◆ **REQUEST**:
Search the records for "Blender" and copy each line that holds it.

◆ **RECORD LIST**:

============================================================

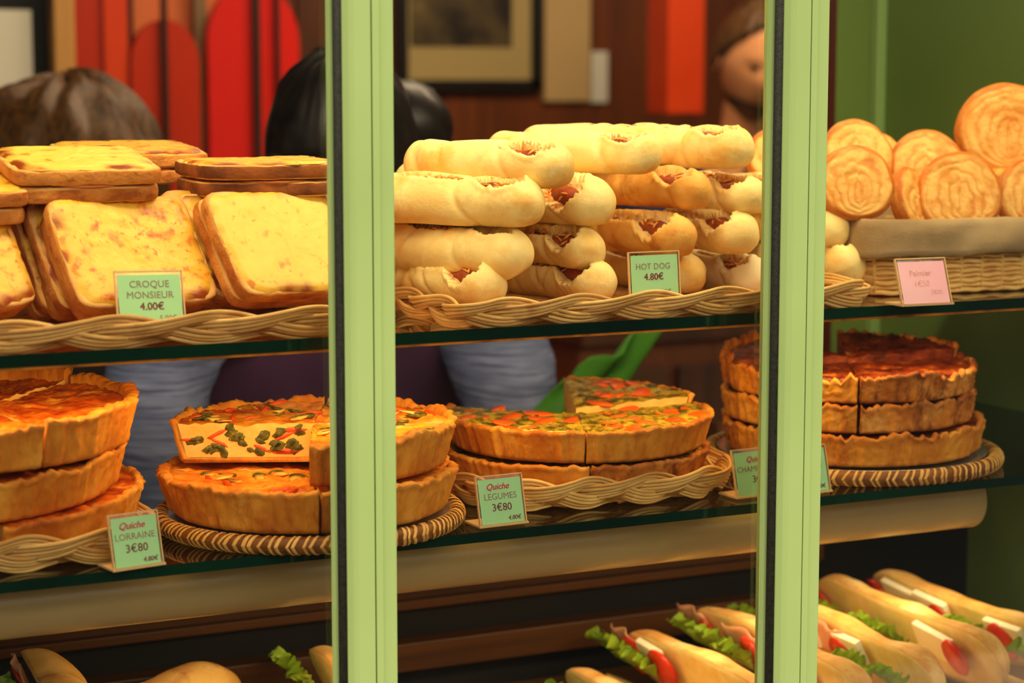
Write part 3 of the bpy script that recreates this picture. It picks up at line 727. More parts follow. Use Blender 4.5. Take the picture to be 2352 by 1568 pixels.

============================================================

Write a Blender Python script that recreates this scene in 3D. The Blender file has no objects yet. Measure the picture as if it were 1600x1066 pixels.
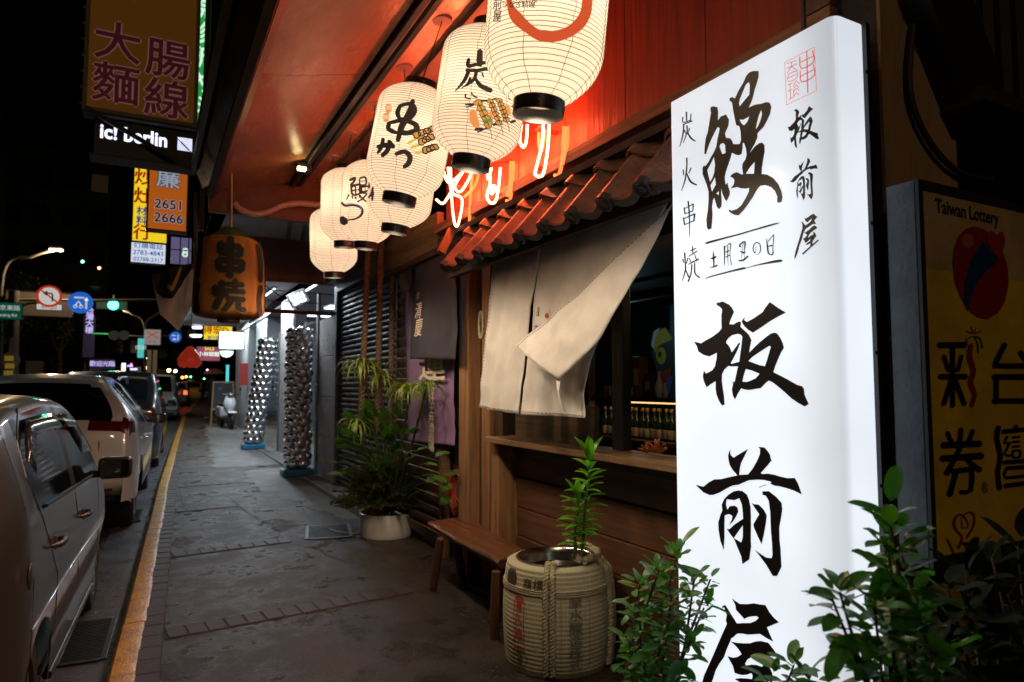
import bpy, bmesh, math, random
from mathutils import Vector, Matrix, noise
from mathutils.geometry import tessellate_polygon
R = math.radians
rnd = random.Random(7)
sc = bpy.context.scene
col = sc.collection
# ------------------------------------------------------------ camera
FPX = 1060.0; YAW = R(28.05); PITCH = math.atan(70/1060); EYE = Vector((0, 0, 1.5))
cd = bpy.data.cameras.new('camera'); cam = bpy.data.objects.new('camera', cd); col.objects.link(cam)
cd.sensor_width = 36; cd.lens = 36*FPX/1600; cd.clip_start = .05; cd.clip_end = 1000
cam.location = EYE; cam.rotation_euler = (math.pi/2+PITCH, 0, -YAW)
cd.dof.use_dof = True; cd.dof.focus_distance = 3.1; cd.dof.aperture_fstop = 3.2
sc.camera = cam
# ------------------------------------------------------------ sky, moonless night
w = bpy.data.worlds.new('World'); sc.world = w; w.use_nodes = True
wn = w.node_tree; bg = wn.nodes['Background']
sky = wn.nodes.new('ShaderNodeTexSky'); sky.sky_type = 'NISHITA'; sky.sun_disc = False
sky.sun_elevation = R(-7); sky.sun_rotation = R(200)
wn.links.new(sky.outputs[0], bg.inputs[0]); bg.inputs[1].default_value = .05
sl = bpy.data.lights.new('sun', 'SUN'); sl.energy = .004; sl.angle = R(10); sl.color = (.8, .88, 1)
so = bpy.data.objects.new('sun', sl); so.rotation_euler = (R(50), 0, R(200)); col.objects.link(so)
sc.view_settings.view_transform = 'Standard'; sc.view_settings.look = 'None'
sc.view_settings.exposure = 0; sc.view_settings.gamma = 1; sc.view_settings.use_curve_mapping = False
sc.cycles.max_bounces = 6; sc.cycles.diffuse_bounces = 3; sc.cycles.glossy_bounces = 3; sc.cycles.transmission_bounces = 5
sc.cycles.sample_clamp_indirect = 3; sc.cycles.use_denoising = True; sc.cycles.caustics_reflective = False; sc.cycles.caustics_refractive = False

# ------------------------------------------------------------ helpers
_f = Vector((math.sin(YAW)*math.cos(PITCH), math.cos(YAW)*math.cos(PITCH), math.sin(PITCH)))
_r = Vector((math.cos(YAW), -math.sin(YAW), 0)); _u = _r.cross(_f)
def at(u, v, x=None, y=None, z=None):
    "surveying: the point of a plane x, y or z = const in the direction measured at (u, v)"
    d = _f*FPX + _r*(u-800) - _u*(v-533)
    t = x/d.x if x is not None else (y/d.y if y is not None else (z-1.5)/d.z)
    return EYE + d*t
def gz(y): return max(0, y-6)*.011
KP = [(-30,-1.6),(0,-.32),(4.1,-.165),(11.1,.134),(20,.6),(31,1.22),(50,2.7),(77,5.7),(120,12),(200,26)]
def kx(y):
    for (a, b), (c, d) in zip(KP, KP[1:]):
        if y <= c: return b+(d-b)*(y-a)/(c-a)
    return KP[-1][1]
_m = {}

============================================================

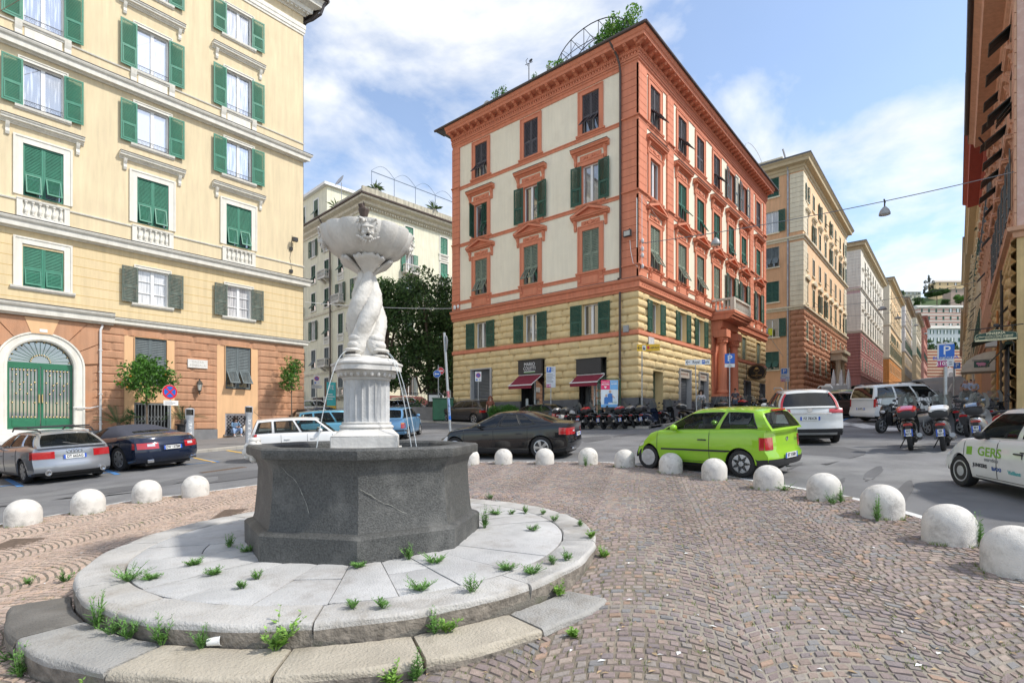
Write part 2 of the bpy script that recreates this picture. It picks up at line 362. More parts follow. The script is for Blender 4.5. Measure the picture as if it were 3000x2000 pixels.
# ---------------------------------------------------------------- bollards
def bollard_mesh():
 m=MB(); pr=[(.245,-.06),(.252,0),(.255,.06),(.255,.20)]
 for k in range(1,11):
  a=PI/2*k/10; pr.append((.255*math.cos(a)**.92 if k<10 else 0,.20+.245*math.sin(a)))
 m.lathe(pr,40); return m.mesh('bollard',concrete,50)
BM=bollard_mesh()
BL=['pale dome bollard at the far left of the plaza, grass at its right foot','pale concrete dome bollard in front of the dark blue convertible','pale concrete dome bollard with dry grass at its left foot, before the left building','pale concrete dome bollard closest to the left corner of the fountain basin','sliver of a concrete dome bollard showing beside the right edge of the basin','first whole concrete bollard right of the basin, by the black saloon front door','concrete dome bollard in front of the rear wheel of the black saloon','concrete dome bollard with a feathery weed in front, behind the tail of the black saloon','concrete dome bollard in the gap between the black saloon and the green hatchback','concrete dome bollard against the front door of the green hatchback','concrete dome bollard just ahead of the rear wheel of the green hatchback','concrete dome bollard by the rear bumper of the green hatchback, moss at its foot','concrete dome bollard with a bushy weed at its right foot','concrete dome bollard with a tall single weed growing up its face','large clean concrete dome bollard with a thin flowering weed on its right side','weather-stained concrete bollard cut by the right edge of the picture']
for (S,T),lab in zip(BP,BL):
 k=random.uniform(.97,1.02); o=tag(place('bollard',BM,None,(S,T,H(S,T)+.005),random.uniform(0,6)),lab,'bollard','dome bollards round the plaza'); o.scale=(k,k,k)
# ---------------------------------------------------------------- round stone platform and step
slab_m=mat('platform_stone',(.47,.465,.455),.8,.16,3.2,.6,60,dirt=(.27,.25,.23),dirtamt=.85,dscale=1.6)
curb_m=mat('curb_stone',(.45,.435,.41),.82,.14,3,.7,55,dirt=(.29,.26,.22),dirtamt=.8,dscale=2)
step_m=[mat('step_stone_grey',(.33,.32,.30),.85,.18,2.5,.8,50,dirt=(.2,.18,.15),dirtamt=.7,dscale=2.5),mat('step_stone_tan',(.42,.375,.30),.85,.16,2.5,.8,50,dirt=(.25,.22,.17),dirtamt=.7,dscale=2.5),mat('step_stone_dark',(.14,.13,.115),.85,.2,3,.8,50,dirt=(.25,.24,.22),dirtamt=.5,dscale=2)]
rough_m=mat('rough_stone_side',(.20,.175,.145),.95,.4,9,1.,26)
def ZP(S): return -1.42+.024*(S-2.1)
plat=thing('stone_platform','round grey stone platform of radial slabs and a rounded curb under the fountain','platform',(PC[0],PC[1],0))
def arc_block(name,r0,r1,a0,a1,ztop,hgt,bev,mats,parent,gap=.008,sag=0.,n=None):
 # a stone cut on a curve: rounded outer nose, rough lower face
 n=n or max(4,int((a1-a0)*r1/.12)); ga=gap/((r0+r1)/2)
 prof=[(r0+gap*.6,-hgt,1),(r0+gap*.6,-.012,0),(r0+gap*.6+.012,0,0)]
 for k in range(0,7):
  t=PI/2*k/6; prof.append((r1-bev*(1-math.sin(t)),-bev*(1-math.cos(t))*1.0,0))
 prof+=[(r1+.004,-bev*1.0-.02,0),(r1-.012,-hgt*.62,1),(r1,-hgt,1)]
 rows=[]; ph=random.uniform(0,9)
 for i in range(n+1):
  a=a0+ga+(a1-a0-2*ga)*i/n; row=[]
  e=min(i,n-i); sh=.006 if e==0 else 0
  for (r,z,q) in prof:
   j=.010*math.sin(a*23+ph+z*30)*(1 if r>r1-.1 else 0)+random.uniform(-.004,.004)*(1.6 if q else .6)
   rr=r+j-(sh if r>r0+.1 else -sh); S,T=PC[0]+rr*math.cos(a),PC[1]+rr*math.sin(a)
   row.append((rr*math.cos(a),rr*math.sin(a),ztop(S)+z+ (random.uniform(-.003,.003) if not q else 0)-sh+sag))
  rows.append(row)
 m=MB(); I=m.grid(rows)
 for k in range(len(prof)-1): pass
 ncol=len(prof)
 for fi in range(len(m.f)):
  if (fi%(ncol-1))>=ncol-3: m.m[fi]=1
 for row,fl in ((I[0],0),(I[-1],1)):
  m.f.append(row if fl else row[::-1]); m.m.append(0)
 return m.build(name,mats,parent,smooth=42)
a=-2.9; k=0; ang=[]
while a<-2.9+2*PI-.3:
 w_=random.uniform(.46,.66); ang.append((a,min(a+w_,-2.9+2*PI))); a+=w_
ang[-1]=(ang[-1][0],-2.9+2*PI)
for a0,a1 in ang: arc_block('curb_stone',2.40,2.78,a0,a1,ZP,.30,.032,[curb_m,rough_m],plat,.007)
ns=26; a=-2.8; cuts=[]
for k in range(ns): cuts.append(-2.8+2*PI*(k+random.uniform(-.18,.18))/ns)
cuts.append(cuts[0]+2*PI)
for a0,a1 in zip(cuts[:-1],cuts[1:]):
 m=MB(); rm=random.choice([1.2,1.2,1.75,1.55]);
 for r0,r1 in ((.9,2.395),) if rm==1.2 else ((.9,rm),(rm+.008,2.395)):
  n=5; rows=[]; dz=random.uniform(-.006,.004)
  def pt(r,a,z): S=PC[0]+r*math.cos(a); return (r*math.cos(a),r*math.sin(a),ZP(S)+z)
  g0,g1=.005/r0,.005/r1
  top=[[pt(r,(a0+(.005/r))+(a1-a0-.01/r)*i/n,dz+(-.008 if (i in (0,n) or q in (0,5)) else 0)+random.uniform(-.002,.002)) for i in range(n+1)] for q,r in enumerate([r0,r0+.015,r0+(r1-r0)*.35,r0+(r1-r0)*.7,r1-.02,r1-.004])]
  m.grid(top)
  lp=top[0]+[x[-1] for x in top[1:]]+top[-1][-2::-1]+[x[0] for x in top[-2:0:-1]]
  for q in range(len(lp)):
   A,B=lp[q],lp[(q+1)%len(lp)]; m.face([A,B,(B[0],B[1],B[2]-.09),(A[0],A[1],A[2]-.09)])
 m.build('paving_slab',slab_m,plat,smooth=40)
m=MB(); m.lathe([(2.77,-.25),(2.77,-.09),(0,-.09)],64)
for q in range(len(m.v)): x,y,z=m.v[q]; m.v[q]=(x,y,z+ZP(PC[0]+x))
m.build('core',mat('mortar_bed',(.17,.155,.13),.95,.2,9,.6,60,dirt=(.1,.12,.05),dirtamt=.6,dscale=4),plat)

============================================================

◆ **TASK OUTPUT**:
Write part 3 of the bpy script that recreates this picture. It picks up at line 727. More parts follow. Use Blender 4.5. Take the picture to be 2352 by 1568 pixels.
Write a Blender Python script that recreates this scene in 3D. The Blender file has no objects yet. Measure the picture as if it were 1600x1066 pixels.
Write part 2 of the bpy script that recreates this picture. It picks up at line 362. More parts follow. The script is for Blender 4.5. Measure the picture as if it were 3000x2000 pixels.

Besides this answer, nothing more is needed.